February 26, 2008

Wednesday, 2/27

NYS 6:05
CS 3:42
LAT 3:37
NYT 2:49

Heavens to mergatroid! Just two more days before I pack my bag and head to Brooklyn for the American Crossword Puzzle Tournament! Puzzle-related blogging will be light this weekend, and ACPT-related blogging will probably be light until after it's all over, when presumably I'll have a long-winded wrapup.

The Wednesday New York Times crossword writeup will be late—pub trivia intervenes tonight.

The New York Sun crossword by Gary Steinmehl, "Throw in the Vowel," adds a vowel inside a 7- to 9-letter word, turning it into a two-word phrase with a markedly different pronunciation. A porpoise turns into POOR POISE, for example, and a tormentor into a golf TOUR MENTOR. Not knowing that [Paul McCartney's first name] was actually JAMES, I moved far away from 1-Across and worked this one from the bottom. When I made it back up to the top, the [Fall faller on an Italian island?] really threw me. CAPRI*CORN, but what fills in the asterisk? I was trying to change the central vowel sound, but in this entry, the added vowel adds a syllable (CAPRI ACORN). Grr! It didn't help that I blanked on the [GM subsidiary] and had no clue who ['30s and '40s pitcher Newsom] was (BOBO, crossing SAAB). On the plus side, 17 fill answers are at least 7 letters long.

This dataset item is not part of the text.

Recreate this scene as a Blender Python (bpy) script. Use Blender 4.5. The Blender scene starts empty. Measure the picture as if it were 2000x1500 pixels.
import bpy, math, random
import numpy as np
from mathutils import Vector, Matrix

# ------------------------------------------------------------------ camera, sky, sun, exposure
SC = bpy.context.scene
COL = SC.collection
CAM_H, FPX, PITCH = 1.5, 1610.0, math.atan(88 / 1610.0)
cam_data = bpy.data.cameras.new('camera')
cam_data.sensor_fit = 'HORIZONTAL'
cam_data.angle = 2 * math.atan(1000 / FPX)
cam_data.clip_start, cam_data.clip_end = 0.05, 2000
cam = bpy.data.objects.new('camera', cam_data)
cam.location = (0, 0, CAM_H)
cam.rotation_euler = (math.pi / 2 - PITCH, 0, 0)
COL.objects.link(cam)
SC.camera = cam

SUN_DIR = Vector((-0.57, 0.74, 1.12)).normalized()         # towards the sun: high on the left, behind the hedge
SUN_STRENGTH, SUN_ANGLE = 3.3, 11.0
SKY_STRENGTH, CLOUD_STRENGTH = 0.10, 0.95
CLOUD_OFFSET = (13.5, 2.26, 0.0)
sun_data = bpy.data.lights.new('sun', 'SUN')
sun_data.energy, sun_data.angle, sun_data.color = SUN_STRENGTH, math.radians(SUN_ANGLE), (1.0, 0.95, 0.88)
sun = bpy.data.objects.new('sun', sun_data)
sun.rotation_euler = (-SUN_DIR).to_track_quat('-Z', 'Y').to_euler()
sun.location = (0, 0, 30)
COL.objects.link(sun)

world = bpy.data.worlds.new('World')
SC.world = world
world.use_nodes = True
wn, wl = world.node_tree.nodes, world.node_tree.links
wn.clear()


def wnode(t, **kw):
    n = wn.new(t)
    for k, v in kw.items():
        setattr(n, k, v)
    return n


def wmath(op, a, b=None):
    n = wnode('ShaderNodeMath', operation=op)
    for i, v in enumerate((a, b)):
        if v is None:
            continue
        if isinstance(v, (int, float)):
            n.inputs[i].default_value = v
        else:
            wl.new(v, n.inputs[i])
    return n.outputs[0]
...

Updated later Tuesday night:

Lee Glickstein's New York Times puzzle gathers the NUCLEAR FAMILY in the exact center of four theme entries: SKEDADDLE and THERMOMETER, PAWNBROKERS and SUBSISTED. (Side note: Some two-parent families have two moms or two dads.) Favorite entries: FRITOS clued as [Chips that one might "muncha buncha"] (ah, TV commercial nostalgia); "I WOULD"; DOTS clued as [Movie theater candy] (Sno-Caps kick Dots' collective sugary ass); ONE A.D. clued as [I, historically]; "BLESS YOU" (I prefer to say "Gesundheit"); and TRIBE clued as ["Survivor" team]; DEAD ON. I didn't know that BREF was the French word for [Concise, in Cannes], and the Hopalong [Cassidy portrayer of TV and film], William BOYD, was only faintly familiar.

Updated:

At first I thought Randolph Ross's CrosSynergy crossword, "Word Oddities," was rehashing the double-letters theme, starting with BOOKKEEPER, the only (?) English word containing three consecutive pairs of double letters. The other four theme entries were different sorts of word oddities, and not all were ones I'd heard before—so it turned out to be an entertaining theme for this word geek. FIVE THOUSAND is the longest number spelled with no repeated letters. RHYTHMS is the longest word lacking the standard five vowels—didn't know that, but it was easy enough to guess. A prior crossword had, I think, demonstrated that STEWARDESSES is a left-hand-typed word, but I didn't know (a) that SOUPSPOONS was the longest word made of letters from only the second half of the alphabet, nor (b) that SOUPSPOONS wasn't two words.

I just finished Doug Peterson's LA Times crossword and have no idea what the theme is. Let's have a look-see. Oh. Books of the Bible, I think. Meh. Major props for including the Ali/Foreman/Rumble in the Jungle documentary, WHEN WE WERE KINGS, as a theme entry. (The others end with ACTS, JUDGES, and NUMBERS.) The fill sparkles in places—THUMBS UP, ROB LOWE, ELVIRA, a PLAYPEN, MACARONI with a "Yankee Doodle Dandy" clue, COSMO as the mag. I don't mind a TSAR at AGRA when there's no OLIO/OLEO/OREO action.